Here are some ways you can develop a savings plan:

  • Know that God expects you to save, not spend and give all your money away. If you save for specific needs and goals, you’re exercising wisdom in preparing for the future. It’s only when you hoard your money – saving far more than you need and neglecting to spend or give as much as you should – that you place your trust in money rather than in God.
  • Commit to save a portion of your income on a regular basis, and ask the Holy Spirit to give you the self-control you need to stick to your commitment and curtail any unhealthy spending habits you might have.
  • Make a list of goods and services for which you need to save, and estimate how much each will cost. Consider both short-term and long-term things you can’t afford to buy right now without going into debt (for example, a weekend trip to a favorite beach or a car to replace your current vehicle). Then rank the items on your list according to how high a priority it is for you to obtain them.

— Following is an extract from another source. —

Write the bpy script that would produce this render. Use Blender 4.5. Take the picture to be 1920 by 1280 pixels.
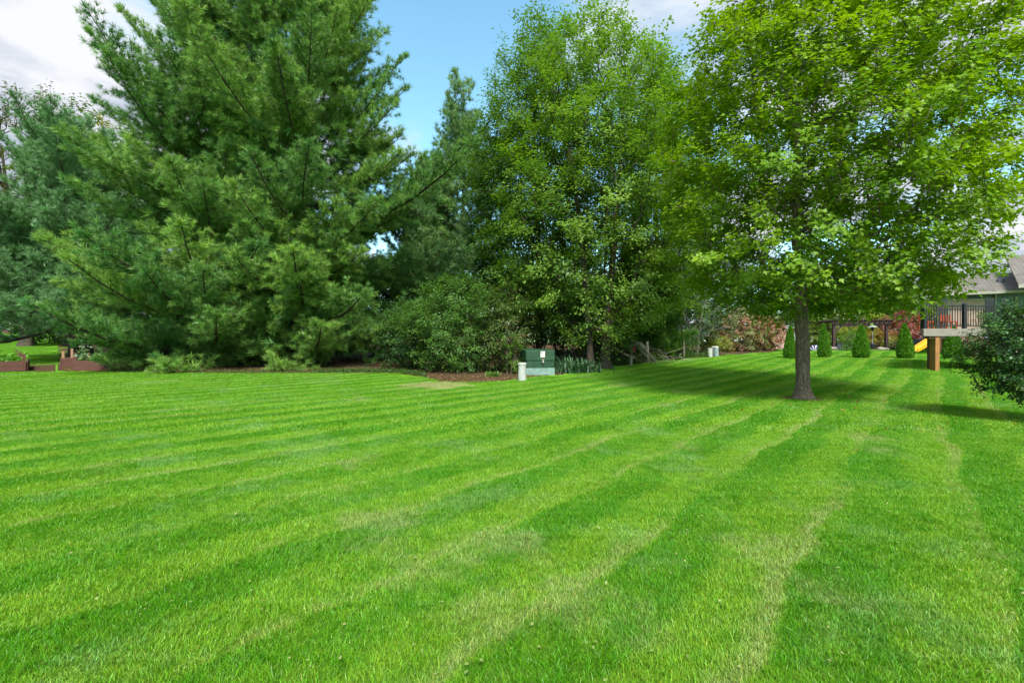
import bpy, math, random
import numpy as np
from mathutils import Vector, Matrix, Euler

# ------------------------------------------------------------------ camera, sky, sun
scn = bpy.context.scene
for o in list(bpy.data.objects):
    bpy.data.objects.remove(o)
col = scn.collection
EYE = 1.6
cam = bpy.data.cameras.new('camera'); cam.sensor_width = 36.0; cam.lens = 16.875
cam.clip_start = 0.05; cam.clip_end = 3000
camo = bpy.data.objects.new('camera', cam); col.objects.link(camo)
camo.location = (0, 0, EYE); camo.rotation_euler = (math.radians(90), 0, 0)
scn.camera = camo
SUN_EL = math.radians(50); SUN_AZ = math.radians(172)      # azimuth from +Y clockwise (towards +X)
sd = Vector((math.sin(SUN_AZ) * math.cos(SUN_EL), math.cos(SUN_AZ) * math.cos(SUN_EL), math.sin(SUN_EL)))
sl = bpy.data.lights.new('sun', 'SUN'); sl.energy = 2.4; sl.angle = math.radians(14.0); sl.color = (1.0, 0.955, 0.87)
so = bpy.data.objects.new('sun', sl); col.objects.link(so)
so.rotation_euler = sd.to_track_quat('Z', 'Y').to_euler(); so.location = (0, 0, 60)
scn.view_settings.view_transform = 'Standard'; scn.view_settings.look = 'None'
scn.view_settings.exposure = 1.55; scn.view_settings.gamma = 1.0; scn.view_settings.use_curve_mapping = False
scn.render.engine = 'CYCLES'
scn.cycles.max_bounces = 8; scn.cycles.diffuse_bounces = 4; scn.cycles.transmission_bounces = 4
scn.cycles.transparent_max_bounces = 6

class NT:
    """small helper for node trees"""
    def __init__(s, tree):
        s.t = tree; tree.nodes.clear()
    def n(s, typ, ins=None, **kw):
        nd = s.t.nodes.new(typ)
        for k, v in kw.items(): setattr(nd, k, v)
        if ins:
            for k, v in ins.items():
                sock = nd.inputs[k]
                if hasattr(v, 'is_linked') or isinstance(v, bpy.types.NodeSocket): s.t.links.new(v, sock)
                else: sock.default_value = v
        return nd
    def m(s, op, a, b=0.0, c=0.0, clamp=False):
        nd = s.n('ShaderNodeMath', {0: a, 1: b, 2: c}, operation=op, use_clamp=clamp); return nd.outputs[0]
    def ss(s, x, lo, hi, a=0.0, b=1.0):
        nd = s.n('ShaderNodeMapRange', {0: x, 1: lo, 2: hi, 3: a, 4: b}, interpolation_type='SMOOTHSTEP'); return nd.outputs[0]
    def mix(s, f, a, b, bt='MIX'):
        nd = s.n('ShaderNodeMix', data_type='RGBA', blend_type=bt)
        for i, v in ((0, f), (6, a), (7, b)):
            if isinstance(v, bpy.types.NodeSocket): s.t.links.new(v, nd.inputs[i])
            elif i == 0: nd.inputs[i].default_value = v
            else: nd.inputs[i].default_value = (v[0], v[1], v[2], 1)
        return nd.outputs[2]
    def noise(s, vec, scale, detail=4, rough=0.55, dist=0.0):
        nd = s.n('ShaderNodeTexNoise', {'Vector': vec, 'Scale': scale, 'Detail': detail, 'Roughness': rough, 'Distortion': dist})
        return nd.outputs['Fac']
    def comb(s, x, y, z=0.0):
        return s.n('ShaderNodeCombineXYZ', {0: x, 1: y, 2: z}).outputs[0]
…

  • Including your savings in your regular monthly budget, and notice the percentage of your income you could save once you’ve taken care of other budget items (such as housing, food, utilities, transportation, insurance, giving, taxes, recreation, etc.).
  • Set up at least two savings accounts – one for short-term savings goals and one for long-term goals. Research the best deals you can find, and open accounts at banks that offer the best interest rates and other favorable details. Remember that your accounts don’t necessarily have to be at the same bank.
  • Study the list of goods and services for which you need to save, and estimate about how long it will take you to save enough money to buy each one. If it will take longer than you’d like to save for a particular item, rearrange your priorities, eliminate an expenditure from your budget or consider taking on extra work to earn extra income.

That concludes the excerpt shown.